What amazes me is that the same people who so distrust the
Clinton-slant of the incoming Obama personnel seem pretty sanguine
about the emerging stimulus package consensus yet dismissive or
hostile to an anti-growth, environmental sustainability argument. I
call this the "growthodoxy". It seems to me that the seismic fault
line lies between economic growth and environmental sustainability.
This is not to say that ALL economic growth is environmentally bad,
just that aggregate growth in rich countries, TODAY, is net bad
(ecological foot prints and path dependency and all that). Progressive
policy has to pick and choose among growth elements and oppose growth
for growth's sake. The argument between "fiscal conservatives" and
so-called Keynesians is simply what is the best way to achieve growth.

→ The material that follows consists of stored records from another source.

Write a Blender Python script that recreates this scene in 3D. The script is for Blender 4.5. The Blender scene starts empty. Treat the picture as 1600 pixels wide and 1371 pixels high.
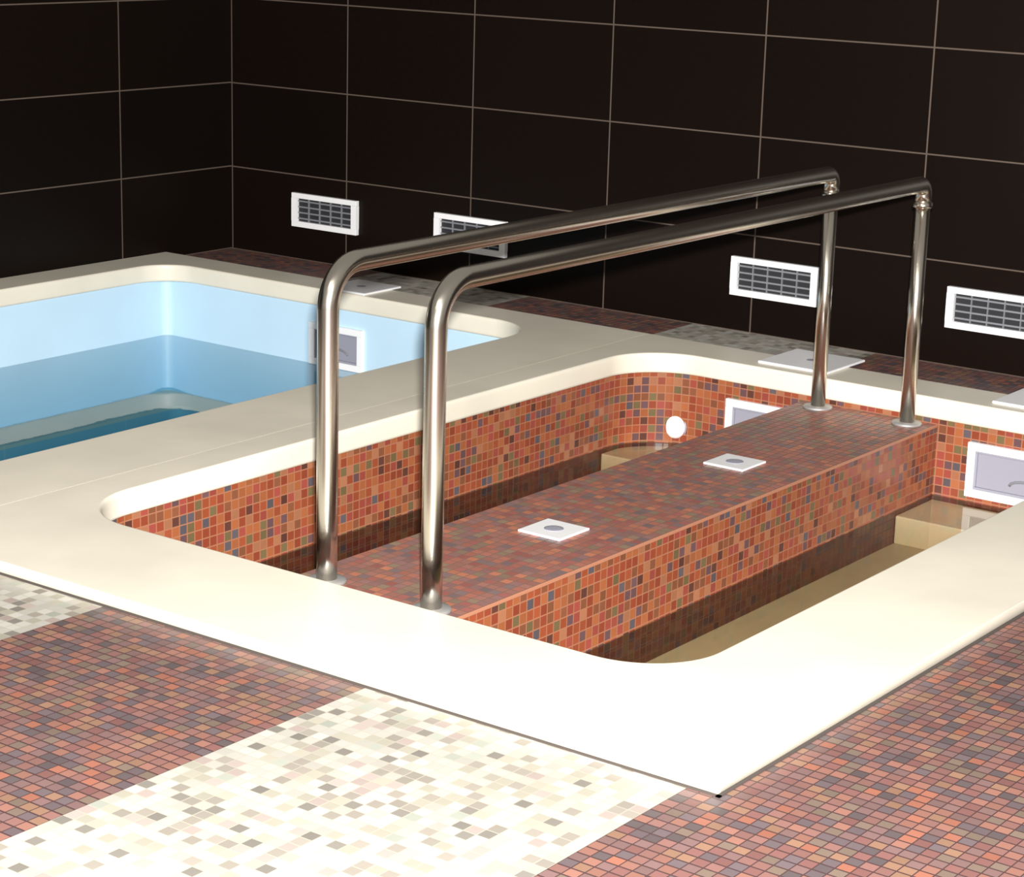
import bpy, bmesh, math, random
from mathutils import Vector, Matrix
random.seed(7)
C = bpy.context.scene.collection
sc = bpy.context.scene

# ------------------------------------------------------------------ camera, light, exposure
CAM = Vector((6.0081, -6.2094, 1.4405))
R_ = Vector((0.80052545, 0.59869936, 0.02679702))
U_ = Vector((-0.16990925, 0.18385346, 0.9681574))
F_ = Vector((-0.57470849, 0.7795877, -0.24890393))
cam_data = bpy.data.cameras.new('camera'); cam = bpy.data.objects.new('camera', cam_data); C.objects.link(cam)
cam_data.sensor_fit = 'HORIZONTAL'; cam_data.sensor_width = 36.0
cam_data.lens = 3358.58 / 1600 * 36.0
cam_data.clip_start = 0.05; cam_data.clip_end = 100
m = Matrix((R_, U_, -F_)).transposed().to_4x4(); m.translation = CAM
cam.matrix_world = m
sc.camera = cam

w = bpy.data.worlds.new('world'); sc.world = w; w.use_nodes = True
bg = w.node_tree.nodes['Background']
bg.inputs[0].default_value = (1.0, 0.93, 0.84, 1); bg.inputs[1].default_value = 0.27

def lamp(name, kind, loc, power, col, size=.1, target=None, size_y=None):
    d = bpy.data.lights.new(name, kind); o = bpy.data.objects.new(name, d); C.objects.link(o)
    d.energy = power; d.color = col; o.location = loc
    if kind == 'AREA':
        d.shape = 'RECTANGLE'; d.size = size; d.size_y = size_y or size
    else:
        d.shadow_soft_size = size
    if target is not None:
        o.rotation_euler = (Vector(target) - Vector(loc)).to_track_quat('-Z', 'Y').to_euler()
    return o
# the camera's own flash, just above and to the right of its lens
fl = lamp('camera_flash', 'SPOT', CAM + R_ * 0.035 + U_ * 0.11, 2900, (1, .98, .95), .035, target=(3.1, -2.2, 0))
fl.data.spot_size = math.radians(80); fl.data.spot_blend = 0.6
# added fill light, unseen overhead, to brighten the near side and the reflections
lamp('overhead_fill', 'AREA', (4.2, -5.6, 2.9), 18, (1, .93, .82), 2.2, target=(4.0, -4.6, 0), size_y=1.2)

sc.view_settings.view_transform = 'Standard'; sc.view_settings.look = 'None'
sc.view_settings.exposure = 0.0; sc.view_settings.gamma = 1.0
sc.view_settings.use_curve_mapping = False

# ------------------------------------------------------------------ material helpers
def lin(c):
    return tuple([(x / 255 / 12.92) if x / 255 <= .04045 else ((x / 255 + .055) / 1.055) ** 2.4 for x in c]) + (1,)

def new_mat(name):
    mt = bpy.data.materials.new(name); mt.use_nodes = True
    nt = mt.node_tree; return mt, nt, nt.nodes['Principled BSDF']

def N(nt, t, **kw):
    n = nt.nodes.new(t)
    for k, v in kw.items(): setattr(n, k, v)
    return n

def math_n(nt, op, a, b=None, c=None):
    n = N(nt, 'ShaderNodeMath', operation=op)
    for i, x in enumerate((a, b, c)):
        if x is None: continue
        if isinstance(x, (int, float)): n.inputs[i].default_value = x
        else: nt.links.new(x, n.inputs[i])
    return n.outputs[0]

def mixc(nt, fac, a, b):
    n = N(nt, 'ShaderNodeMix', data_type='RGBA')
    for sock, x in ((n.inputs[0], fac), (n.inputs[6], a), (n.inputs[7], b)):
        if isinstance(x, (int, float)): sock.default_value = x
        elif isinstance(x, tuple): sock.default_value = x
        else: nt.links.new(x, sock)
    return n.outputs[2]

def plain(name, col, rough=.5, metal=0, noise=0.0, nscale=4, bump=0.0, spec=.5):
    mt, nt, b = new_mat(name)
    b.inputs['Roughness'].default_value = rough; b.inputs['Metallic'].default_value = metal
    b.inputs['Specular IOR Level'].default_value = spec
    tc = N(nt, 'ShaderNodeTexCoord')
    nz = N(nt, 'ShaderNodeTexNoise'); nz.inputs['Scale'].default_value = nscale; nz.inputs['Detail'].default_value = 5
    nt.links.new(tc.outputs['Object'], nz.inputs['Vector'])
    c = lin(col)
    d = tuple([x * (1 - noise) for x in c[:3]]) + (1,)
    e = tuple([min(1, x * (1 + noise * .5)) for x in c[:3]]) + (1,)
    rp = N(nt, 'ShaderNodeValToRGB')
    rp.color_ramp.elements[0].position = .35; rp.color_ramp.elements[0].color = d
    rp.color_ramp.elements[1].position = .65; rp.color_ramp.elements[1].color = e
    nt.links.new(nz.outputs['Fac'], rp.inputs[0]); nt.links.new(rp.outputs[0], b.inputs['Base Color'])
    if bump:
        bp = N(nt, 'ShaderNodeBump'); bp.inputs['Strength'].default_value = bump; bp.inputs['Distance'].default_value = .004
        n2 = N(nt, 'ShaderNodeTexNoise'); n2.inputs['Scale'].default_value = nscale * 8
        nt.links.new(tc.outputs['Object'], n2.inputs['Vector'])
        nt.links.new(n2.outputs['Fac'], bp.inputs['Height']); nt.links.new(bp.outputs[0], b.inputs['Normal'])
    return mt

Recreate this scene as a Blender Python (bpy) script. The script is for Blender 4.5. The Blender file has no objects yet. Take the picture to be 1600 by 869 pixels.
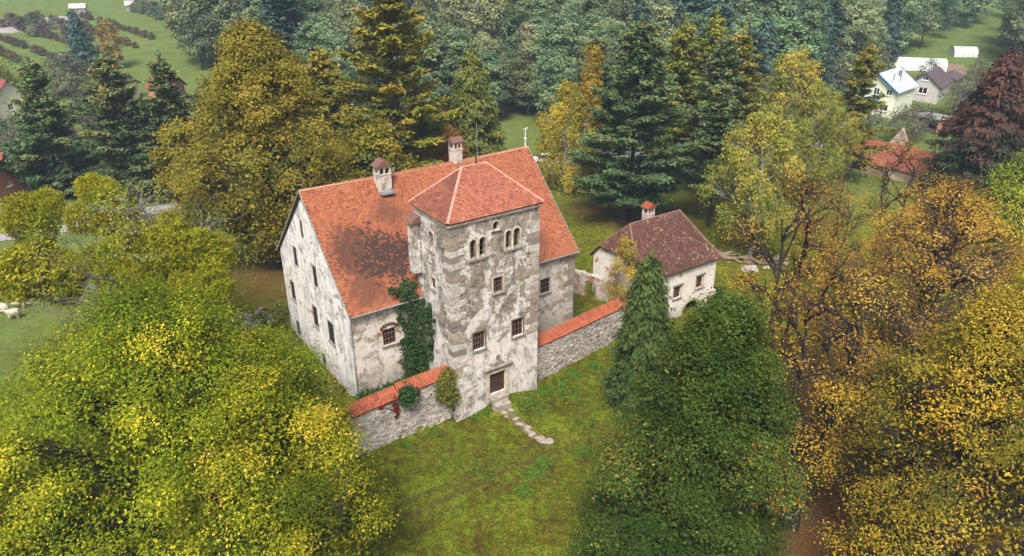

When the good cop so-called Keynesian strategy fails the fiscal
conservatives will be there with the bad cop supply-side panacea of
corporate and capital gains tax cuts.

Coming back to Keynes, we most certainly have arrived at (or far
beyond) the point where "wise consumption" and working less would be
his policy prescription. I hesitate to mention this because in the
past you, Jim, used this observation as a launching pad for a display
of erudition about Alvin Hansen's stagnationism, Keynes's lack of
prescience about military Keynesianism and the views of the old New
Keynesians of the 60s about wages, hours and employment. Well, I don't
care about that shit because my argument is not based on whether or
not Keynes was right. The stimulus package crap, though, is based on
textbook models that are neither faithful to Keynes nor coherent in
their own right. It is doctrine that has evolved into dogma.